Laddove, invece, l’emissione della nota di variazione in diminuzione non sia più consentita, perché la prova dell’avvenuta esportazione è stata acquisita oltre il termine entro cui la stessa poteva essere emessa (30.04.X3 nel nostro esempio), non configurandosi una ”colpevole” inerzia dell’istante, resta la possibilità di azionare la richiesta di rimborso, oggi ai sensi dell’articolo 30-ter D.P.R. 633/1972, secondo cui «il soggetto passivo presenta la domanda di restituzione dell’imposta non dovuta, a pena di decadenza, entro il termine di due anni dalla data del versamento della medesima ovvero, se successivo, dal giorno in cui si è verificato il presupposto per la restituzione».

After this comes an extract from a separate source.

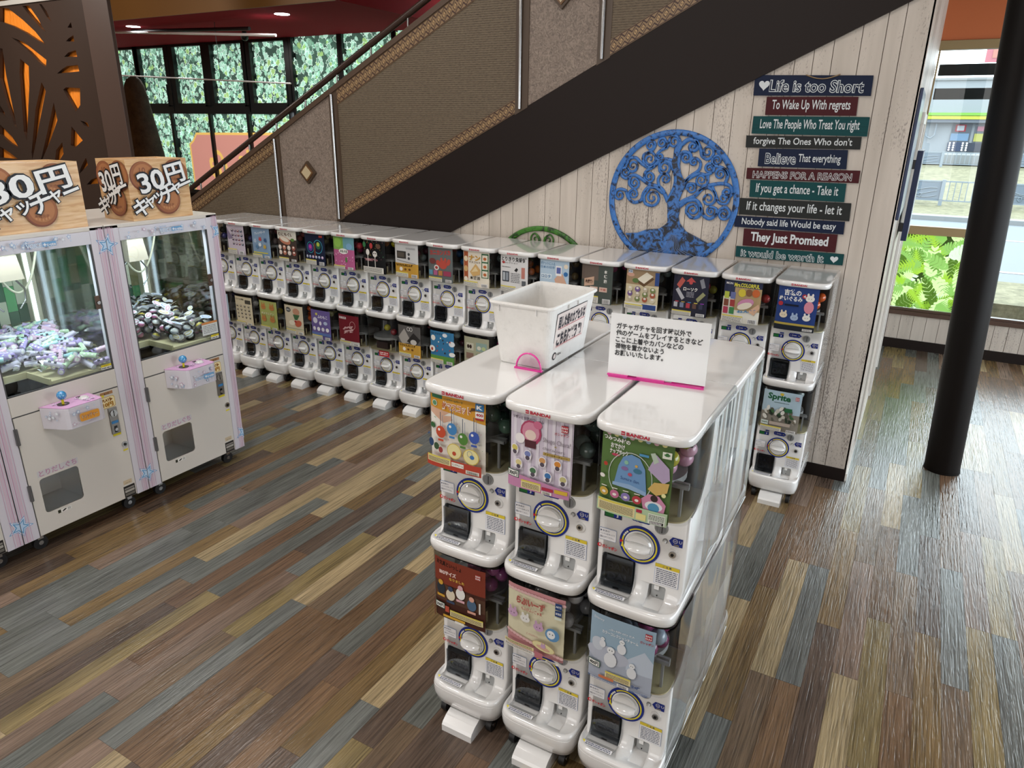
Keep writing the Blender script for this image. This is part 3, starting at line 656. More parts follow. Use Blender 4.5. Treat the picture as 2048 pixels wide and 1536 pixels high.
# coin parts
cs = MB().cyl((.058, -.004, .284), .0205, .005, grey, 'y', 28).cyl((.058, -.005, .284), .0165, .002, mat('slot_face', '#7f8184', .35), 'y', 28).box(.0605, .0625, -.0058, -.004, .270, .298, black).box(.051, .0525, -.0058, -.004, .272, .296, grey); ME_slot = cs.mesh('coin_slot')
rb = MB().cyl((.073, -.003, .245), .008, .004, mat('button_well', '#8a8a88', .4), 'y', 16).cyl((.073, -.016, .245), .0052, .016, white, 'y', 14); ME_btn = rb.mesh('return_button')
lk = MB().cyl((.099, -.003, .208), .0175, .004, white, 'y', 24).cyl((.099, -.008, .208), .0105, .006, steel, 'y', 20).cyl((.099, -.009, .208), .005, .002, black, 'y', 10); ME_lock = lk.mesh('lock')
cc = MB(); rrprism(cc, .043, .087, .036, .083, .006, .006, .02, grey); cc.box(.053, .068, -.002, .012, .07, .083, white).cyl((.062, .003, .045), .002, .003, black, 'y', 8); ME_cup = cc.mesh('coin_cup')
def flat(fn, name, O=(0, -.0008, 0)):
    p = Print(O, (1, 0, 0), (0, 0, 1), (0, -1, 0)); fn(p); return p.mb.mesh(name)
ink = pr('#3a4560'); lblue = pr('#8fa6cf'); paper = pr('#e8e8ea')
def s_display(p): p.rect(-.123, .272, -.066, .294, pr('#2b3440')); p.rect(-.120, .275, -.092, .291, pr('#1f6a33')); p.rect(-.092, .275, -.069, .291, navy); p.text(-.080, .283, .014, '3', wht, bold=.03); p.rect(-.088, .297, -.066, .305, navy)
def s_coin(p):
    for i in range(3): p.ell(-.026 + i * .009, .296, .014, .014, wht); p.ell(-.026 + i * .009, .296, .0132, .0132, navy)
    p.poly([(-.01, .284), (.02, .284), (.032, .296), (.02, .308), (-.01, .308)], navy); p.text(-.008, .296, .009, 'COIN', wht, bold=.02); p.text(.017, .296, .009, 'IN', yel)
def s_arrow(p): p.poly([(.084, .25), (.094, .264), (.125, .264), (.125, .236), (.094, .236)], navy); p.rring(.103, .253, .006, .0072, wht, 16); p.text(.103, .253, .006, '100', wht); p.text(.119, .254, .014, 'U', wht); p.text(.107, .241, .006, 'COIN', yel)
def s_notice(p):
    p.rrect(-.136, .189, -.079, .230, .003, lblue); p.rrect(-.135, .190, -.080, .229, .003, paper); p.text(-.117, .221, .008, '▶本体の', ink); p.text(-.108, .211, .0075, 'ハンドルをゆっくり', ink, width=.047); p.text(-.109, .200, .0075, '回転させてください。', ink, width=.047)
def s_brand(p): p.ell(-.133, .167, .0065, .0065, red_); p.ell(-.131, .168, .003, .0035, wht); p.text(-.099, .165, .013, 'ガシャポン', red_, bold=.03, width=.05, rot=-.04)
def s_warn(p): p.rect(.050, .092, .125, .163, lblue); p.rect(.051, .093, .124, .162, paper); p.rect(.050, .151, .125, .163, pr('#d8c23a')); p.text(.087, .157, .008, 'ご 注 意', ink, bold=.02); p.lines(.055, .096, .121, .148, 8, ink, 4, .35)
def s_strip(p):
    p.U = Vector((.999, 0, 0)); p.V = Vector((0, .97, .16)); p.N = Vector((0, -.16, .97)); p.O = Vector((0, -.07, .0415))
    p.rect(-.118, .0, -.018, .014, paper); p.rect(-.126, -.001, -.117, .015, yel); p.lines(-.113, .001, -.022, .013, 2, ink, 9, .5)
STK = [('display_window', flat(s_display, 'display_window')), ('coin_sticker', flat(s_coin, 'coin_sticker')), ('arrow_sticker', flat(s_arrow, 'arrow_sticker')), ('notice_sticker', flat(s_notice, 'notice_sticker')),
       ('brand_mark', flat(s_brand, 'brand_mark')), ('warning_label', flat(s_warn, 'warning_label')), ('tray_sticker', flat(s_strip, 'tray_sticker'))]
def lidlogo():
    p = Print((0, 0, 0), (1, 0, 0), (0, 0, 1), (0, -1, 0)); rd = pr('#b3203a')
    p.rect(-.052, .5985, -.041, .6095, rd); p.text(-.0465, .604, .006, 'BAN', wht, width=.008); p.text(-.0035, .604, .0135, 'BANDAI', rd, bold=.035, width=.066)
    p.mb.v = [(x, y + Fy(x, -.1018, .1447), z) for x, y, z in p.mb.v]; return p.mb.mesh('lid_logo')
ME_logo = lidlogo()
seam = MB(); sp = []
for i in range(9):
    t_ = i / 8; sp.append((-.010 - .022 * t_ ** 2, -.0185 - .062 * t_, .0405))
seam.tube([(-.008, -.0035, .10), (-.007, -.008, .06)] + sp, .0007, mat('seam_grey', '#a8a6a2', .6), 5); ME_seam = seam.mesh('tray_seam')
base = MB().loft([ring_at(-.050, .132, -.080), ring_at(-.044, .139, -.088), ring_at(-.01, .1438, -.098), ring_at(.012, .1447, -.1003), ring_at(.027, .1440, -.0998)], white); ME_base = base.mesh('machine_base')
pd = MB().prism([(-.137, -.121), (-.137, -.094), (-.130, -.084), (-.108, -.070), (-.08, -.061), (.02, -.058), (.02, -.121)], -.058, .07, white, 'x'); pd.box(-.04, .05, .02, .3, -.1, -.08, steel)
ME_pedal = pd.mesh('foot_pedal')
cw = MB().cyl((-.011, 0, -.094), .027, .022, rubber, 'x', 20).cyl((-.013, 0, -.094), .008, .026, steel, 'x', 10).box(-.015, .015, -.012, .022, -.070, -.050, black); ME_caster = cw.mesh('caster')

# posters ------------------------------------------------------------------
PW_, PH_ = .212, .246
def pq(c):
    r, g, b = [int(c[i:i+2], 16) / 255 for i in (1, 3, 5)]; l = .3 * r + .59 * g + .11 * b
    return pr('#%02x%02x%02x' % tuple(int(255 * .95 * (l + (v - l) * .84)) for v in (r, g, b)))
def poster(spec):
    bgc, items = spec
    p = Print((-.116, 0, .344), (PW_, 0, 0), (0, 0, PH_), (0, -1, 0)); p.st = .0003; asp = PH_ / PW_
    p.rect(0, 0, 1, 1, pq(bgc))
    for it in items:
        k = it[0]
        if k == 'r': p.rect(*it[1:5], pq(it[5]))
        elif k == 'e': p.ell(it[1], it[2], it[3], it[4] / asp, pq(it[5]), it[6] if len(it) > 6 else 0, 14)
        elif k == 'p': p.poly(it[1], pq(it[2]))
        elif k == 's': p.star(it[1], it[2], it[3], pq(it[4]), inner=.6)
        elif k == 'l': p.lines(it[1], it[2], it[3], it[4], it[5], pq(it[6]), it[7] if len(it) > 7 else 3)
        elif k == 'o': p.rring(it[1], it[2], it[3], it[4], pq(it[5]))
        elif k == 't':     # text u v size width text colour [rot [bold]]
            vs, fs, wd, ht = text_geo(it[5], it[8] if len(it) > 8 else .02, 2); p.k += 1; rot = it[7] if len(it) > 7 else 0; c, q = math.cos(rot), math.sin(rot)
            p.mb.add([p.P(it[1] + (x * it[4] / wd) * c - (y * it[3]) * q, it[2] + (x * it[4] / wd) * q + (y * it[3]) * c) for x, y in vs], fs, pq(it[6]))
    me = p.mb.mesh('poster'); bm = bmesh.new(); bm.from_mesh(me)
    for i in range(1, 10):
        x = -.116 + PW_ * i / 10; g = bm.verts[:] + bm.edges[:] + bm.faces[:]
        bmesh.ops.bisect_plane(bm, geom=g, plane_co=(x, 0, 0), plane_no=(1, 0, 0), dist=1e-6)
    for v in bm.verts: v.co.y += Fy(v.co.x, -.0815, .1445)
    bm.to_mesh(me); bm.free(); return me
def foot(y0=0.0, h=.13, c='#e9e6dc', yc='#e0cf45', seed=1):   # caution block and barcode every poster ends with
    o = [('r', .02, y0 + .015, .58, y0 + h, c), ('r', .02, y0 + h - .03, .58, y0 + h, yc), ('l', .04, y0 + .02, .56, y0 + h - .035, 4, '#6a6a66', seed), ('r', .72, y0 + .02, .96, y0 + h * .72, '#f0f0ee')]
    o += [('r', .74 + i * .022, y0 + .03, .74 + i * .022 + .006 + .006 * ((i * 7 + seed) % 2), y0 + h * .66, '#222222') for i in range(9)]
    return o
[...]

In tale evenienza, non potendosi qualificare indebito il versamento eseguito per effetto dell’emissione della nota a debito (nel nostro esempio quello del 29.04.X2), “il presupposto per la richiesta di rimborso sarà l’acquisizione della prova di avvenuta esportazione”.

 

Suggerimenti operativi

Nel sottolineare che la regola ordinaria rimane l’acquisizione della documentazione probatoria dell’esportazione nei 90 giorni dalla consegna dei beni e che la situazione retro descritta dovrebbe pur sempre rappresentare l’eccezione, è appena il caso di osservare che per i fornitori che vendono con rese in partenza (EXW, FCA …. e le altre rese prima del FOB) è opportuno adottare i seguenti accorgimenti per cercare di contenere (o fronteggiare) i rischi fiscali connessi alla mancata prova dell’esportazione:

a) concordare (pretendere) con il cliente estero che la merce sarà consegnata solo previa apertura della pratica doganale e consegna di copia del DAU/DAE in partenza (conoscendo fin dalla consegna in numero MNR italiano indicato in detti documenti sarà possibile effettuare in proprio gli opportuni controlli dell’avvenuta uscita – c.d. “e-visto” – dal sito delle Dogane di casa nostra);

b) incassare l’Iva dal cliente a titolo di cauzione in FCI rilasciando una semplice ricevuta e precisando che detta somma verrà restituita solo in caso di corretta esportazione anche dal punto di vista documentale doganale (la fattura per l’esportazione va emessa – solo per l’imponibile – sempre in articolo 8/b);

c) se si riscontra l’avvenuta uscita (e-visto, cit.) o comunque si acquisisce prova adeguata entro il retro citati 120 giorni si restituisce l’Iva al cliente; in caso contrario si regolarizza l’operazione – entro i 120 giorni – con la fatturazione (nota di debito) e il versamento dell’Iva stessa di cui già si dispone della provvista (se si è seguito il suggerimento b) procedendo all’eventuale successivo accredito e restituzione di detta somma al cliente solo nel caso di prova sopraggiunta in termini utili.

 

Precisazioni

Giova ricordare infine che:

  • l’articolo 8/b – secondo la prassi dell’Amministrazione finanziaria – non contempla l’ipotesi che i beni forniti possano formare oggetto di lavorazione prima di lasciare il nostro Paese; devono cioè lasciare il Paese “tal quali” (cfr. circolare 35/E/1997; circolare 26/E/1979);
  • la norma citata non riguarda altresì i beni destinati a dotazione o provvista di bordo di imbarcazioni, navi, aeromobili o di qualsiasi altro mezzo di trasporto ad uso privato né dei beni da trasportarsi nei bagagli personali fuori del territorio unionale (in questi casi vale, infatti, la disciplina degli articoli 8-bis e 38-quater);
  • il citato articolo 8/b non contempla ipotesi di triangolazione (in sostanza se è il cliente del cliente estero a curare l’esportazione, il fornitore IT1 deve sempre fatturare con Iva);
  • molte criticità, fra le quali quella da ultimo citata, potrebbero essere superate anche semplicemente concordando (rinegoziando prima della partenza), laddove possibile, una resa FOB. Si ricorda, infatti, che per l’articolo 130 TULD nel via mare o aereo le merci «si considerano uscite dal territorio doganale salvo prova contraria, nel momento dell’imbarco sulle navi e sugli aeromobili» (in tal senso anche risoluzione n. 416596 del 04.11.1986 e la risposta ad istanza di interpello n. 580 del 10.12.2020); con la resa FOB – cioè con spese fino al caricamento nave/aereo a carico del fornitore – la merce si considera esportata a cura del fornitore (si tratta quindi di esportazione 8/a e non 8/b) ed è ad esso che il trasportatore/spedizioniere incaricato ricondurrà le spese fino al caricamento, pratica di esportazione compresa.